Recorded information -
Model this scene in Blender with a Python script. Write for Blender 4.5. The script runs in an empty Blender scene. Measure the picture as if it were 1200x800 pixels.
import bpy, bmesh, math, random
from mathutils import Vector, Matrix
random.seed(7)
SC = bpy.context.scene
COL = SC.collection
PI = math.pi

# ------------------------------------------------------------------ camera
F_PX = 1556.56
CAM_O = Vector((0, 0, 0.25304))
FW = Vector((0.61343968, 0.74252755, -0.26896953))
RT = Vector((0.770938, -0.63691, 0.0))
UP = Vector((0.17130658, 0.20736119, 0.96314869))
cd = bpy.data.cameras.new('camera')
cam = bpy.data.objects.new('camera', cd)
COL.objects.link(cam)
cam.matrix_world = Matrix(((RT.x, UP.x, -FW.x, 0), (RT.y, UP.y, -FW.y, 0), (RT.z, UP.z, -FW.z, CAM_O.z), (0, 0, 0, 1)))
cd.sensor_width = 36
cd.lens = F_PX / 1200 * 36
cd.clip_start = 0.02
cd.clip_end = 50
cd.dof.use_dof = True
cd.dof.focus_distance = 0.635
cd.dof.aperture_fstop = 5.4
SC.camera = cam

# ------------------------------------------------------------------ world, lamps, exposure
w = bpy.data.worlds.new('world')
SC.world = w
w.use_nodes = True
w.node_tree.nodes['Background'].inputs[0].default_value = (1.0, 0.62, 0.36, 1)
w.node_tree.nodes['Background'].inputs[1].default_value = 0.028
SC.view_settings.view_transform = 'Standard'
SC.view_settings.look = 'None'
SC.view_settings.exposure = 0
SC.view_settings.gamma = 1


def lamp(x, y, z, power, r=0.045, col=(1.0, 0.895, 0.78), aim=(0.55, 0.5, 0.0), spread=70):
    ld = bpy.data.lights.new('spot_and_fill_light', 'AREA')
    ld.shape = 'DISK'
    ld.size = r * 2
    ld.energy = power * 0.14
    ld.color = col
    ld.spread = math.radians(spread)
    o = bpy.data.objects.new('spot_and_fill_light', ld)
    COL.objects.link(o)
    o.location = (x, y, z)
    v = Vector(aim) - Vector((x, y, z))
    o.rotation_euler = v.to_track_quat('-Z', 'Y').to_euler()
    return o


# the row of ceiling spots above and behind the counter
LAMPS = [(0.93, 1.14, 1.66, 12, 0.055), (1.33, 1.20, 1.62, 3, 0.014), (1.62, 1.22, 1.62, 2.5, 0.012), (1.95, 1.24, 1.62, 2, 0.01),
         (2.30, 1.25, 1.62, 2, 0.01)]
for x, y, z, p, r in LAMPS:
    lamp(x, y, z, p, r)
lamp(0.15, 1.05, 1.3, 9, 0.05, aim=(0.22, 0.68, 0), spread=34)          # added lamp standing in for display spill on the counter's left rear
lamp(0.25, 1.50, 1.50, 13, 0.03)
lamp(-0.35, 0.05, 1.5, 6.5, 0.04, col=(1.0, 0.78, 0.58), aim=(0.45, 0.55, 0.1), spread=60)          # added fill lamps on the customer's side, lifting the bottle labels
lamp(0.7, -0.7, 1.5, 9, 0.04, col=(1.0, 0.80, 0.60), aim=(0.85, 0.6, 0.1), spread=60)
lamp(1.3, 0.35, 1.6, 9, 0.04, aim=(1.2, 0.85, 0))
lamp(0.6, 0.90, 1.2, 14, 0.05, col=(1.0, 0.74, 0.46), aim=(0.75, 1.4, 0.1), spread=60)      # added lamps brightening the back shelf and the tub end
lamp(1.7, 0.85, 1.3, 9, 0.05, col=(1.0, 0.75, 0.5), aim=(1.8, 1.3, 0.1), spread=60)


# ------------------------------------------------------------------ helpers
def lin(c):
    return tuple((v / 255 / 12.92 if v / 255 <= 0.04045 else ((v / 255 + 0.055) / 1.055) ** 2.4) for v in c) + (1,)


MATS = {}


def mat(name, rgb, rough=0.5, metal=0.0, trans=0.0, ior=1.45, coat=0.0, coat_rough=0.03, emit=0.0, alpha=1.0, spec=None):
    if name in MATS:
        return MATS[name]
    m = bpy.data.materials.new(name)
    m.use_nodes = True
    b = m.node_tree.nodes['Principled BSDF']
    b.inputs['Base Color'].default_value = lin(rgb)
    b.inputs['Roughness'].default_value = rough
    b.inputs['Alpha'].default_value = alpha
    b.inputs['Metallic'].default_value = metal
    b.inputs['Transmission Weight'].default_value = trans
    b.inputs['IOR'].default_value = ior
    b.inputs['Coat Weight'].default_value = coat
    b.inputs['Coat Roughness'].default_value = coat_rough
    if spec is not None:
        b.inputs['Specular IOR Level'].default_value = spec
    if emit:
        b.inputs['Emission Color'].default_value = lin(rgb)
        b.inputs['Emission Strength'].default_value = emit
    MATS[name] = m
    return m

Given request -
Find each line with the string "scene" and copy it out.

The result -
Model this scene in Blender with a Python script. Write for Blender 4.5. The script runs in an empty Blender scene. Measure the picture as if it were 1200x800 pixels.
SC = bpy.context.scene